7. Gateway Serialization Details

The following code from ProjectChangedEmitterHandler shows how events are serialized and transmitted to clients. ProjectEventsQueryResponse is used primarily to ensure the correct JSON structure, while EventTag values are included for backward compatibility but are no longer meaningful.

@Override
public void handleEvent(PackagedProjectChangeEvent event) {
    try {
        ProjectEventsQueryResponse response = new ProjectEventsQueryResponse();
        response.events = new EventList(EventTag.getFirst(), event.projectEvents(), EventTag.get(1));

        simpMessagingTemplate.send(
            "/topic/project-events/" + event.projectId().id(),
            new GenericMessage<>(objectMapper.writeValueAsBytes(response))
        );
    } catch (Exception e) {
        LOGGER.error("Error forwarding the events through websocket", e);
    }
}

8. Example Serialized Event Message

Below is an example of the JSON structure sent from the gateway to clients.
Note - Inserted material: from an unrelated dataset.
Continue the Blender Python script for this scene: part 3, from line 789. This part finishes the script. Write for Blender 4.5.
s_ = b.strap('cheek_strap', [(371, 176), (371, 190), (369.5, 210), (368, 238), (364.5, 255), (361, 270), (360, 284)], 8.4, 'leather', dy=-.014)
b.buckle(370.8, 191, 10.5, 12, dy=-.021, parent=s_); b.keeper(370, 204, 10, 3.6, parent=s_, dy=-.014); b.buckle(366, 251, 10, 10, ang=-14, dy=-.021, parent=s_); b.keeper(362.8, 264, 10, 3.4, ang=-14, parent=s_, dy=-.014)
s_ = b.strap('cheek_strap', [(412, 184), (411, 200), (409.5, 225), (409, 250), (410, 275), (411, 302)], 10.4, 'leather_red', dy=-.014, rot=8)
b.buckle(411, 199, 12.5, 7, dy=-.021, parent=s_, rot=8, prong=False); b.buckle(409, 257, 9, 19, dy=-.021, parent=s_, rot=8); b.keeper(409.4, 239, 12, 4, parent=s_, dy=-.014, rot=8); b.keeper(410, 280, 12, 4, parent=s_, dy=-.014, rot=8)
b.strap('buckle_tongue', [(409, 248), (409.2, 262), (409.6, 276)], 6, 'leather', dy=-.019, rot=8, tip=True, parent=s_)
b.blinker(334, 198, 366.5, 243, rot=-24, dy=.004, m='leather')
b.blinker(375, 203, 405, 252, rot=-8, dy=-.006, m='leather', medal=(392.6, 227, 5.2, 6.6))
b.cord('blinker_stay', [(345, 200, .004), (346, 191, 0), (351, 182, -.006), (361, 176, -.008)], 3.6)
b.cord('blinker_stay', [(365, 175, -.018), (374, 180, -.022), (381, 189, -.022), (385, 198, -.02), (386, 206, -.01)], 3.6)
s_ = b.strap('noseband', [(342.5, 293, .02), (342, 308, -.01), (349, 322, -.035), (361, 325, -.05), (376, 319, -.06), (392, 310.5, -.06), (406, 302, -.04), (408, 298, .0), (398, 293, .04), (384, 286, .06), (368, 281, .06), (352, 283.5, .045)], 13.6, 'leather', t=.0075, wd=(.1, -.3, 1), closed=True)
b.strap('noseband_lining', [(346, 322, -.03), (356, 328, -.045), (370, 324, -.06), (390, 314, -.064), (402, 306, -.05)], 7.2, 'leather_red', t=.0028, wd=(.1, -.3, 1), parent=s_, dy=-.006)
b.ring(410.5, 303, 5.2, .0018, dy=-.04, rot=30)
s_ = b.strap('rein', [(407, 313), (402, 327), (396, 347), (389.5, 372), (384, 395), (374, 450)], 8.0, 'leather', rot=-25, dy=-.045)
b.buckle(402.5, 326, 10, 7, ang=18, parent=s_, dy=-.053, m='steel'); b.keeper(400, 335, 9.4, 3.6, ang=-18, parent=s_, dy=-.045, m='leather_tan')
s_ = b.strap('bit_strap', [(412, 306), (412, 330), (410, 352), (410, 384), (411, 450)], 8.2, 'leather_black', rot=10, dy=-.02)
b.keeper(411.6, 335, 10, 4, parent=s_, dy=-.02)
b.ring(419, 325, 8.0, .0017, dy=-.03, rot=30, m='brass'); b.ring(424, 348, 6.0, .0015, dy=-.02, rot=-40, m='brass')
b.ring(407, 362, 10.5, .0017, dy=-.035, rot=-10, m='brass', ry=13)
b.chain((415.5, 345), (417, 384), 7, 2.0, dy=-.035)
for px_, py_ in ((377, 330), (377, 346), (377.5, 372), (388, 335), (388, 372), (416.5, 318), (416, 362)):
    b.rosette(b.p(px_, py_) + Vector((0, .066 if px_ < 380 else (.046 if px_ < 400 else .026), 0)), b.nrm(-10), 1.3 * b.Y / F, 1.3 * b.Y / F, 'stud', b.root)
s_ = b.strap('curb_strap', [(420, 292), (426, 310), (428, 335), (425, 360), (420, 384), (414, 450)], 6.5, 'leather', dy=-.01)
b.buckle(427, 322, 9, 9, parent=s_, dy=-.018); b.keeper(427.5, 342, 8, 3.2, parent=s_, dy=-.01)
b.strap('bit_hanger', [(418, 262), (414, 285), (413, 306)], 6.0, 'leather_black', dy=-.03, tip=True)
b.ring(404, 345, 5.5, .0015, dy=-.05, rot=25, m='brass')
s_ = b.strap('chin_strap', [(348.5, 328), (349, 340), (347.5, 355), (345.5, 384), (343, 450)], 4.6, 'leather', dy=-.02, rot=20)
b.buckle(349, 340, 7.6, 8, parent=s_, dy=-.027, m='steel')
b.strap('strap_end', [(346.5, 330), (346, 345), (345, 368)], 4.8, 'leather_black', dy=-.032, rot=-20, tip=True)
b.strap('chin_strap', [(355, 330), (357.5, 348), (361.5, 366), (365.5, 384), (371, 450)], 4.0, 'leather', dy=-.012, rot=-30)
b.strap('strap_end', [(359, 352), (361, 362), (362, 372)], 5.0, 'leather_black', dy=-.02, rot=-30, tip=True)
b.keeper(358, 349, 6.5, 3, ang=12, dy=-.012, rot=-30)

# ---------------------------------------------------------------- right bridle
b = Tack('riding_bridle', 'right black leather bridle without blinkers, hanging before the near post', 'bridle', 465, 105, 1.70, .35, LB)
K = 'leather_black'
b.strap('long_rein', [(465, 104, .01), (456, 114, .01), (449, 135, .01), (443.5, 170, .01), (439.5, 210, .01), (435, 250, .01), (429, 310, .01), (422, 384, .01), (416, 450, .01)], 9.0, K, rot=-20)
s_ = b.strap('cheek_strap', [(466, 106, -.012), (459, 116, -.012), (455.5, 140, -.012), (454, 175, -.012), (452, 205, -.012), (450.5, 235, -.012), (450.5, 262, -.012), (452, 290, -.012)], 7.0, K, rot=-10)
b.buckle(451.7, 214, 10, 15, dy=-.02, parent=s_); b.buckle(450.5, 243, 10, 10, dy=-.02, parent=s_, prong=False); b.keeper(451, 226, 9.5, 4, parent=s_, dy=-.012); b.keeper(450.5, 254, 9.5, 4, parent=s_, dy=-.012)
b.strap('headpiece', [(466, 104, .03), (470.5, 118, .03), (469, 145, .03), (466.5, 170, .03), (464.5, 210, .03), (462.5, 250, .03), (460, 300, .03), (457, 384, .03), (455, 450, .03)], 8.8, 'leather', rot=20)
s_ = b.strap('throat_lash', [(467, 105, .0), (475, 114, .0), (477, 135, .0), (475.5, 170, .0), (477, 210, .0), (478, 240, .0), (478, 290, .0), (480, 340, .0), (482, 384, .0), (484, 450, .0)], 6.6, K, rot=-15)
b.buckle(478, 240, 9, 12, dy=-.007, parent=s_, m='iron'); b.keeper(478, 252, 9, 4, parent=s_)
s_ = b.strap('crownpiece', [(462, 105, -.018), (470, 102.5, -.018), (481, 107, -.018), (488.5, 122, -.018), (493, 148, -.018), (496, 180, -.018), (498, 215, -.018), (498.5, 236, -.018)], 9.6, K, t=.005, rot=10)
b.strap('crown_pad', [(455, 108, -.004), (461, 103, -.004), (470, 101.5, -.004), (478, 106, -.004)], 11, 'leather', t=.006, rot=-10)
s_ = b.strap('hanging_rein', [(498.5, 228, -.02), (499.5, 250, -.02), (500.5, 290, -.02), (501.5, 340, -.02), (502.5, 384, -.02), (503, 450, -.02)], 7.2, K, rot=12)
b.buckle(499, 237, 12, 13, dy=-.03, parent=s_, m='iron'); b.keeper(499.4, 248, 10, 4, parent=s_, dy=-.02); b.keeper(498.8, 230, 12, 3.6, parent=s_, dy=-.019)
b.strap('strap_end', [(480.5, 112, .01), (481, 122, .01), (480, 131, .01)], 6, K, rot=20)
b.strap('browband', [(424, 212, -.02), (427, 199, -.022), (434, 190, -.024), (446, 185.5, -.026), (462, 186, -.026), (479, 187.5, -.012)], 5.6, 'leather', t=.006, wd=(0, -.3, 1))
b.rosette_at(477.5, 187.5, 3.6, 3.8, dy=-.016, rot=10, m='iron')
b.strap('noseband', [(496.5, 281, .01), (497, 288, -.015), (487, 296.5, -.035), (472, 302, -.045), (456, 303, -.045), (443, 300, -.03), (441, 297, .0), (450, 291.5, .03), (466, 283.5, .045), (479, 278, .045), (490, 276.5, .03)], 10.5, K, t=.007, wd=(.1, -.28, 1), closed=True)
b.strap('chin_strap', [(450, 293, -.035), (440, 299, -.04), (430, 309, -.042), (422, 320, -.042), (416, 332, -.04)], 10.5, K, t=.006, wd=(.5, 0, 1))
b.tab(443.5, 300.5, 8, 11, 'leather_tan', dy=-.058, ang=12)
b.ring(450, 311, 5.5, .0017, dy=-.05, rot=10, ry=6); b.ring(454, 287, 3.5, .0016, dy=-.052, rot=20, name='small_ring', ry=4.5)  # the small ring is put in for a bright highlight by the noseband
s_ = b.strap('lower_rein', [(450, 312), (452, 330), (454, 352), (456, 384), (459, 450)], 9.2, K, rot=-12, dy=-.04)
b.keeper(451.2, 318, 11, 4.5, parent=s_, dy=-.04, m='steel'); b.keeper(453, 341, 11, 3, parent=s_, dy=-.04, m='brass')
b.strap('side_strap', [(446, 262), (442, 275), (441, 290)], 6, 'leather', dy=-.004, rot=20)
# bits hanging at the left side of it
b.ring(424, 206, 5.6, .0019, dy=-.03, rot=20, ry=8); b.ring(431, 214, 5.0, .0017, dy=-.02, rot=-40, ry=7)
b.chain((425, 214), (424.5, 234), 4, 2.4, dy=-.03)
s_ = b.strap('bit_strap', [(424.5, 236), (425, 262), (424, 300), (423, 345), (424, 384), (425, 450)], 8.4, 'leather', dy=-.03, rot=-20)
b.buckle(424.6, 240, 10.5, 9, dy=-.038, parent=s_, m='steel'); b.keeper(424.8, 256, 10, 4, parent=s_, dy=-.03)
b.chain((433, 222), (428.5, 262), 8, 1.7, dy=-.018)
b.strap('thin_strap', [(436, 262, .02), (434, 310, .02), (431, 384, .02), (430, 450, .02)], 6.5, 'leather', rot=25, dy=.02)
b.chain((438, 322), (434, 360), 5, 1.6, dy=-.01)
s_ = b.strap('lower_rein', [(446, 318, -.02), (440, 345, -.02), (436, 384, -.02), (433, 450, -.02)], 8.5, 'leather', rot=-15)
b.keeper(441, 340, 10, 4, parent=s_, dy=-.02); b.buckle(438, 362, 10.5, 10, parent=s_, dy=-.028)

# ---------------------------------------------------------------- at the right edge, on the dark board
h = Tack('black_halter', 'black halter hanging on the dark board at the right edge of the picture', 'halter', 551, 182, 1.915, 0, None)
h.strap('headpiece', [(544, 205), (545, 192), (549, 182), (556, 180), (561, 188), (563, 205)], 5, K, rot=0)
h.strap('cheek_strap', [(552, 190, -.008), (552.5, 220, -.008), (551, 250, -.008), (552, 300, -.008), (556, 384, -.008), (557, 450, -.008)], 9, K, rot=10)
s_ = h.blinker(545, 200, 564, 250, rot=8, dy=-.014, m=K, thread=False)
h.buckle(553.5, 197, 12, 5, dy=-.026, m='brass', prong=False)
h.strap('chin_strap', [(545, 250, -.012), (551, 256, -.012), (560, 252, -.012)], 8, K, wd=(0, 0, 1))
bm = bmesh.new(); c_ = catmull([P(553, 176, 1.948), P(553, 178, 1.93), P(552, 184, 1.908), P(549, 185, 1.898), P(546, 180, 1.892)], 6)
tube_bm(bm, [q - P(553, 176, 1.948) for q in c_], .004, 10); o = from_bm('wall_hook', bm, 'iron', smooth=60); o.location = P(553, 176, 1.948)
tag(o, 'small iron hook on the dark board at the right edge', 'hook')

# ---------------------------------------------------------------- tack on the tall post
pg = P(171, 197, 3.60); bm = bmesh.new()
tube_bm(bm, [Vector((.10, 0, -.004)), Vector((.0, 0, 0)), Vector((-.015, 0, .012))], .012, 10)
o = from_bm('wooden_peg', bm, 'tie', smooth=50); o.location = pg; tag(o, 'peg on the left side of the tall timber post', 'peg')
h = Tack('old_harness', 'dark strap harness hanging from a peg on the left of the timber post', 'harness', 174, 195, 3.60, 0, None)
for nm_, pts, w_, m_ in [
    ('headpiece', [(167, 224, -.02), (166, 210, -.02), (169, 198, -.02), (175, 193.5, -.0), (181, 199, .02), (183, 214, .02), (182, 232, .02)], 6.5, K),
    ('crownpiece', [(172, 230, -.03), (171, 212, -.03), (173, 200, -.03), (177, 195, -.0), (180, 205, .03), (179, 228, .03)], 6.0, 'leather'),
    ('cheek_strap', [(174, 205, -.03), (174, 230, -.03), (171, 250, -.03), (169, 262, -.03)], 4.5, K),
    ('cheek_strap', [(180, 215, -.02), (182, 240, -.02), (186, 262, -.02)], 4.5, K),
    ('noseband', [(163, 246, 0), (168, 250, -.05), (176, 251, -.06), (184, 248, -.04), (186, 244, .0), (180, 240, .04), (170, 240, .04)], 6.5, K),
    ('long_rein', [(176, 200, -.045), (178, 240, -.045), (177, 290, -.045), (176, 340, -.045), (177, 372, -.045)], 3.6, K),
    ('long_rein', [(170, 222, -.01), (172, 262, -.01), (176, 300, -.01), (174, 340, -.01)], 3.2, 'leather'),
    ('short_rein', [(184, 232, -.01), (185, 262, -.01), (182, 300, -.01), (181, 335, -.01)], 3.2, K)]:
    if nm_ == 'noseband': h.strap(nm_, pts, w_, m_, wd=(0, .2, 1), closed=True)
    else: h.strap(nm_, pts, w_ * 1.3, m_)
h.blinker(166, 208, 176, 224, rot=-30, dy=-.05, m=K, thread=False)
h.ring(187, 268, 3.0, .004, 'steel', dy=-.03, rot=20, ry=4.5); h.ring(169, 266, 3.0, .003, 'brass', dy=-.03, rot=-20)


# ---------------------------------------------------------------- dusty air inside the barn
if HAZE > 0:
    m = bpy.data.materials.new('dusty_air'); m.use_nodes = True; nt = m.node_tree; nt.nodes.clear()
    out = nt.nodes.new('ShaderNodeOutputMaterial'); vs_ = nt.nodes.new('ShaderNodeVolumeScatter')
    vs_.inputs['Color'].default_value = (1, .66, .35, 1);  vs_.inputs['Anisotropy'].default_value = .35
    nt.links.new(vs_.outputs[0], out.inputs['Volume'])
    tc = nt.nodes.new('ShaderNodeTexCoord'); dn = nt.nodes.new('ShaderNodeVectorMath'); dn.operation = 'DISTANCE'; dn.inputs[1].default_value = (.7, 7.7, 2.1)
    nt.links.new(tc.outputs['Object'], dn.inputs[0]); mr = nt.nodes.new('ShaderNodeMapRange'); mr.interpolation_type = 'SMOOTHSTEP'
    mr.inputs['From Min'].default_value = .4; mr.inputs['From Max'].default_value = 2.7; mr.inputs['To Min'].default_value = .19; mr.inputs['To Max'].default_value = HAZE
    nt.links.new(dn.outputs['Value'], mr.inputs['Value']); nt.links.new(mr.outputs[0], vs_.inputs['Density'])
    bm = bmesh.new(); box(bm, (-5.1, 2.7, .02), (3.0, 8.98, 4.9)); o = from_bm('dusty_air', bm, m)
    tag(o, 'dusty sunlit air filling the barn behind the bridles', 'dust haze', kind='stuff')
Each event includes an @type field to support Jackson deserialization.

{
  "@type": "webprotege.hierarchies.GetProjectEvents",
  "events": {
    "startTag": 0,
    "events": [
      {
        "@type": "webprotege.events.tags.EntityTagsChanged",
        "eventId": "becb5212-2942-4d52-b991-829f2f563a04",
        "projectId": "9dd84be1-1701-4f12-9fe5-4bd5dc124d2a",
        "entity": {
          "@type": "Class",
          "iri": "http://www.example.org/R8nkIWfNl3cjmTpwi1OTGvv"
        },
        "tags": []
      }
    ],
    "endTag": 1
  }
}

9. Summary

WebProtégé’s event propagation pipeline connects several components in sequence:

1. Backend — ProjectEvent instances are packaged in a PackagedProjectChangeEvent and dispatched to RabbitMQ.
2. Gateway — The events are intercepted by the API gateway, serialized to JSON, and broadcast over WebSockets using STOMP to all subscribed clients.
3. Client — The raw JSON is deserialized to Java event objects using Jackson on the server, then sent back via GWT-RPC and dispatched to client-side handlers.

This design enables real-time event delivery across multiple clients editing the same project, replacing the legacy polling-based system with a push-based mechanism for improved responsiveness. Some legacy elements (such as EventPollingManager, event tags, and the old JSON type names) remain for backward compatibility and could be modernized in future refactoring.

10. Remarks and Future Improvements

While the current system achieves reliable real-time event delivery, several areas could be improved:

1. Multiple Round Trips to the Server Because the raw JSON events must be deserialized into Java objects on the backend (using Jackson) and then transmitted again to the client via GWT-RPC, the process involves multiple round trips between the client and server. A more efficient approach would deserialize the events directly in the client (for example, by providing compatible client-side event type mappings), eliminating the intermediate RPC step.

2. Channel Naming The current channel and type names — for example, webprotege.hierarchies.GetProjectEvents — reference hierarchies, even though these events are not specific to hierarchical data. Channel and type naming should be updated to reflect the general-purpose nature of project events (e.g., webprotege.projects.GetProjectEvents or similar).

3. WebSocket Lifecycle Management The WebSocket connection currently persists even after the project presenter stops. This can result in unnecessary open connections and potential event leakage. The WebSocket should be explicitly closed and cleaned up when the project presenter stops to ensure efficient resource management.

4. Consistent Naming of Serialization and Deserialization Components The various classes responsible for event serialization, deserialization, and transport currently use inconsistent naming conventions (e.g., ProjectEventsQueryResponse, TranslateEventListAction, GetProjectEventsResult). These should be harmonized to make their roles clearer and the flow easier to follow.

5. Dedicated Handler and Result for Translation The TranslateEventListAction is currently handled inline via an instanceof check rather than through a proper handler. Introducing a dedicated TranslateEventListHandler and a corresponding TranslateEventListResult would make the design more consistent, improve readability, and reduce coupling with unrelated result types like GetProjectEventsResult.